BEGIN

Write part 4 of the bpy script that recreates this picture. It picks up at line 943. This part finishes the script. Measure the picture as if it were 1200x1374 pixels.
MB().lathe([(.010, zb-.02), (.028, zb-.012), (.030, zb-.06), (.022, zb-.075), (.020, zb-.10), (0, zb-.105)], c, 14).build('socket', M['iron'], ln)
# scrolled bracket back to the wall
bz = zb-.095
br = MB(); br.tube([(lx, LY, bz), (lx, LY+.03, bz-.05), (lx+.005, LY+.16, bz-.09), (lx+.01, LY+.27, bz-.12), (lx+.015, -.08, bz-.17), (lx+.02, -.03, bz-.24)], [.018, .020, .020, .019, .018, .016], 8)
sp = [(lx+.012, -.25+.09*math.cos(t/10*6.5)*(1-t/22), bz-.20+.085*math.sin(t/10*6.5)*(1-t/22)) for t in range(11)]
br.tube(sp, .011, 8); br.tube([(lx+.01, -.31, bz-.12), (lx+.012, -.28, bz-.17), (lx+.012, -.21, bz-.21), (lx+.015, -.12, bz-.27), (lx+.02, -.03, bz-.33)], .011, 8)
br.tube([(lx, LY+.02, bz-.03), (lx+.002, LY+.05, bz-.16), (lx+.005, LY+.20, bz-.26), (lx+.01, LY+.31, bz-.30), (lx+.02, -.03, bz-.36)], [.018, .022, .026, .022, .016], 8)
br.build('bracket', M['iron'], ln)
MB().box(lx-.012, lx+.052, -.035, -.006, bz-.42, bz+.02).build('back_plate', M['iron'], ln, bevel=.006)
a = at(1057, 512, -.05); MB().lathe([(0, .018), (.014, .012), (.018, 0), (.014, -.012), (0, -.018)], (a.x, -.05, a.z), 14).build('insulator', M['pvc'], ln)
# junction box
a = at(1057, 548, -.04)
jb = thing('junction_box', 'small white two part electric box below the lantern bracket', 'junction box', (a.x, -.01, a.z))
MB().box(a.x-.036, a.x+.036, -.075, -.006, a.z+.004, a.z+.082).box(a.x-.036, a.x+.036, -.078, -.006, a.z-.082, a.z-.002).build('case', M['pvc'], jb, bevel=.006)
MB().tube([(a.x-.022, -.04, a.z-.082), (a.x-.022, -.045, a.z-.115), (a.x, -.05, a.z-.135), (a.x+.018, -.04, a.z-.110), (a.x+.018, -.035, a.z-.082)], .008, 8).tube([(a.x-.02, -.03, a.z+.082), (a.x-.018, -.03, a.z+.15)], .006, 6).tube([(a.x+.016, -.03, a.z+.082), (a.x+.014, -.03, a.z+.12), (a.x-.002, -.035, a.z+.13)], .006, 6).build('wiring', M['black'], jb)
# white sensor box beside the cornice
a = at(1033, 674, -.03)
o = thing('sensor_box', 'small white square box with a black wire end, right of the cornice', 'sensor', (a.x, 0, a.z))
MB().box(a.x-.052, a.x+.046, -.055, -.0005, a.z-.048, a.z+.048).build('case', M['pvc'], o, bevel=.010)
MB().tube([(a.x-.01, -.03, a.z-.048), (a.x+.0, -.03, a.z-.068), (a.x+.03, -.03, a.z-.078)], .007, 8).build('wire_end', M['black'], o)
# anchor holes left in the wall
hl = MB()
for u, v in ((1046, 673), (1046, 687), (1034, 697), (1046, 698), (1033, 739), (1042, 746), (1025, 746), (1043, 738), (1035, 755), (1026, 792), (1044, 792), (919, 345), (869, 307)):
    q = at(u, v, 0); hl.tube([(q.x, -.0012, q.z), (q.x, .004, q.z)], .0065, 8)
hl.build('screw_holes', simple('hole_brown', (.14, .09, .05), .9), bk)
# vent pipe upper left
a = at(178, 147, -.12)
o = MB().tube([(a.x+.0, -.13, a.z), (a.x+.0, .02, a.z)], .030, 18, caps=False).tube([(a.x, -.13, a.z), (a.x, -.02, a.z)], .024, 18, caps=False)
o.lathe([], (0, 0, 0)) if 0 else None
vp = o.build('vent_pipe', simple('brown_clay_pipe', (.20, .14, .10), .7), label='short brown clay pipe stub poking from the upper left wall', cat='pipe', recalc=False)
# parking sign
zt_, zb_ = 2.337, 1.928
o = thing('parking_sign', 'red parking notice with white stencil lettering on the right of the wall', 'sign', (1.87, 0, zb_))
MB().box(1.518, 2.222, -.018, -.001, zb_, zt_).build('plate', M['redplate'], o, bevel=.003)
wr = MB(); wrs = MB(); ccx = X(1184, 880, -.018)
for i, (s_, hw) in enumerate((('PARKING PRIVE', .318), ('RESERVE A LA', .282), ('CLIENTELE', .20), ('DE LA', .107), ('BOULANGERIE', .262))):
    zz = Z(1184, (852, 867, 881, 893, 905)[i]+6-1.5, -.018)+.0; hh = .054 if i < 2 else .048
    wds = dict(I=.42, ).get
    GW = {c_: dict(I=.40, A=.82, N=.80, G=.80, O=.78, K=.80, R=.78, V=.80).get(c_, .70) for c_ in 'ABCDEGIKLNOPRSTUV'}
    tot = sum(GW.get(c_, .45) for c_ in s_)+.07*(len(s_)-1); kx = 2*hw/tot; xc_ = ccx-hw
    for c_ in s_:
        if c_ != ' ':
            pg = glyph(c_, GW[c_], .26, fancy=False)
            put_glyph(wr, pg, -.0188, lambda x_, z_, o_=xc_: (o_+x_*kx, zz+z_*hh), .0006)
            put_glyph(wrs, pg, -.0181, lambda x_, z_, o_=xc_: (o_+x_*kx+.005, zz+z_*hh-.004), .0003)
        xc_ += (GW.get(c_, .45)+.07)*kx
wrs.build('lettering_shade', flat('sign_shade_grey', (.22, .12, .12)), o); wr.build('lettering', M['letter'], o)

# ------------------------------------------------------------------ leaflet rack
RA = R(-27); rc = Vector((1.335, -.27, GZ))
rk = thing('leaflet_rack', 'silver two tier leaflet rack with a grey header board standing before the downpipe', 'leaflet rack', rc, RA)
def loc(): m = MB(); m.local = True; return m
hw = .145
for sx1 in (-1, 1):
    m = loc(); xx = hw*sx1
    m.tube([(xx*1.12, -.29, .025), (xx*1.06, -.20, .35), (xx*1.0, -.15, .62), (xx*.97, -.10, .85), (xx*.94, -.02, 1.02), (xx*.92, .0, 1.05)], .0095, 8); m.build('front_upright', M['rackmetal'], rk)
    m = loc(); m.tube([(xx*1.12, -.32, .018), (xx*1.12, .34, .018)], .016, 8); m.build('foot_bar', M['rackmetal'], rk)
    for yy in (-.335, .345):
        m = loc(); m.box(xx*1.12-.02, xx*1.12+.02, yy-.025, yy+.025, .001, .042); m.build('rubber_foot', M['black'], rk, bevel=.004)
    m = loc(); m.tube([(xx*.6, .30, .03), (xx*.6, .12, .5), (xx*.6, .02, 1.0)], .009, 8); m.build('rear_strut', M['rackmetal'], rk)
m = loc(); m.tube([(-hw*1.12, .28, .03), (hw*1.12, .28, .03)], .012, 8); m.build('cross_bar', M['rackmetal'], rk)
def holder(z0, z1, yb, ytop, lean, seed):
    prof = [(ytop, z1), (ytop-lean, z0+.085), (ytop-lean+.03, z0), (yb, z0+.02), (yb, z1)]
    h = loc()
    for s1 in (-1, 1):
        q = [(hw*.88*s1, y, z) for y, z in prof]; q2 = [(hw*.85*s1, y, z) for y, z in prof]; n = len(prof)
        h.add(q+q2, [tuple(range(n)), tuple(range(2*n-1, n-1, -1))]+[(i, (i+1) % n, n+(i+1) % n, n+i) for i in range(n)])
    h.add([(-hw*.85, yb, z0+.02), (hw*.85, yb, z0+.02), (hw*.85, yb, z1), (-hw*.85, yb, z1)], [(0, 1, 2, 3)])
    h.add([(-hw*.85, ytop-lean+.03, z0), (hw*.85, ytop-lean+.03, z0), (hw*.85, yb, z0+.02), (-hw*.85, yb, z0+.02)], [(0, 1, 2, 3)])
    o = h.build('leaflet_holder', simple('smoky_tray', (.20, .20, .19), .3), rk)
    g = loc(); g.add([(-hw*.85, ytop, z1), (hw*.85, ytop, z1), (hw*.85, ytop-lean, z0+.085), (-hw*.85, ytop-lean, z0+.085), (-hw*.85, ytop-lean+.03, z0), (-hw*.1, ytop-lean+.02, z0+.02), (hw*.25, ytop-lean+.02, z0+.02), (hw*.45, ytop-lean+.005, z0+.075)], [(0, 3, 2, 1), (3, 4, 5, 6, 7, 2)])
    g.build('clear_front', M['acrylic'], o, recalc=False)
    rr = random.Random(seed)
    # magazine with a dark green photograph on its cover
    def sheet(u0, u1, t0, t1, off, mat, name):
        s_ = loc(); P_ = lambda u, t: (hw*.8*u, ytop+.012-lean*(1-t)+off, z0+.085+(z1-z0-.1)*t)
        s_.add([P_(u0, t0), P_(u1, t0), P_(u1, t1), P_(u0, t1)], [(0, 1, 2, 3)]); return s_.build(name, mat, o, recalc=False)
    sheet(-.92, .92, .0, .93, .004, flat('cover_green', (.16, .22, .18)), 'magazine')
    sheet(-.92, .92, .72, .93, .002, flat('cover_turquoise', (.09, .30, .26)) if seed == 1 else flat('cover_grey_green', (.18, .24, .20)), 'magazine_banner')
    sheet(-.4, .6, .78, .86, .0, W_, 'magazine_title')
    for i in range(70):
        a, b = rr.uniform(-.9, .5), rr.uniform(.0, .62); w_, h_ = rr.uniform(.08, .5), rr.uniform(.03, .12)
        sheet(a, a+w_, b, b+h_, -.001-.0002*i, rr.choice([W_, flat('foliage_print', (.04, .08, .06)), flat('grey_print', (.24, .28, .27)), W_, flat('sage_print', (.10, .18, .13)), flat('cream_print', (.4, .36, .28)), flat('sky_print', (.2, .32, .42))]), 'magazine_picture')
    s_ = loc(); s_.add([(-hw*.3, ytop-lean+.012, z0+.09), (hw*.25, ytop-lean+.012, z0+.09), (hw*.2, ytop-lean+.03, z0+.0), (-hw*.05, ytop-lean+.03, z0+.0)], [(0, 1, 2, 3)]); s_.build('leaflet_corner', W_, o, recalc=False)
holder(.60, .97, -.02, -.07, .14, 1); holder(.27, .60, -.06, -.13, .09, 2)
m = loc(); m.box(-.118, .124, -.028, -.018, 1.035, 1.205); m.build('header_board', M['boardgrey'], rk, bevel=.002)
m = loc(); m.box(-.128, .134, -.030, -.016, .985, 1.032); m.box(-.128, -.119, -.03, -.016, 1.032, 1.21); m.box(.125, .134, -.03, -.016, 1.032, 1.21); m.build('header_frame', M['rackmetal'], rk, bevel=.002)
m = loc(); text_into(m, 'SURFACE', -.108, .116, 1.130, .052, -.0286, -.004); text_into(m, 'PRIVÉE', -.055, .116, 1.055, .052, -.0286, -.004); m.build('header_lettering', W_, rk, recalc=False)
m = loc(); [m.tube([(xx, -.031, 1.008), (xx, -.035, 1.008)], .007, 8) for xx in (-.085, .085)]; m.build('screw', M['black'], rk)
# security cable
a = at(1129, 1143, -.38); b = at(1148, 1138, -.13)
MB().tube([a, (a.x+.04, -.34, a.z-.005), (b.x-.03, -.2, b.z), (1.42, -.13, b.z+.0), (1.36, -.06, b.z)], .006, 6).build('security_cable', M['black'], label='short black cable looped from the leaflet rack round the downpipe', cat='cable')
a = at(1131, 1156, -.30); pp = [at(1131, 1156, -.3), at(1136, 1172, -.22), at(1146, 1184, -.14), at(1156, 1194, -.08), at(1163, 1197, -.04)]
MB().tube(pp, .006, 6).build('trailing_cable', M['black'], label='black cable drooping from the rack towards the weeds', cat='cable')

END

Pull out the lines above in which the word "part" appears.

Write part 4 of the bpy script that recreates this picture. It picks up at line 943. This part finishes the script. Measure the picture as if it were 1200x1374 pixels.
jb = thing('junction_box', 'small white two part electric box below the lantern bracket', 'junction box', (a.x, -.01, a.z))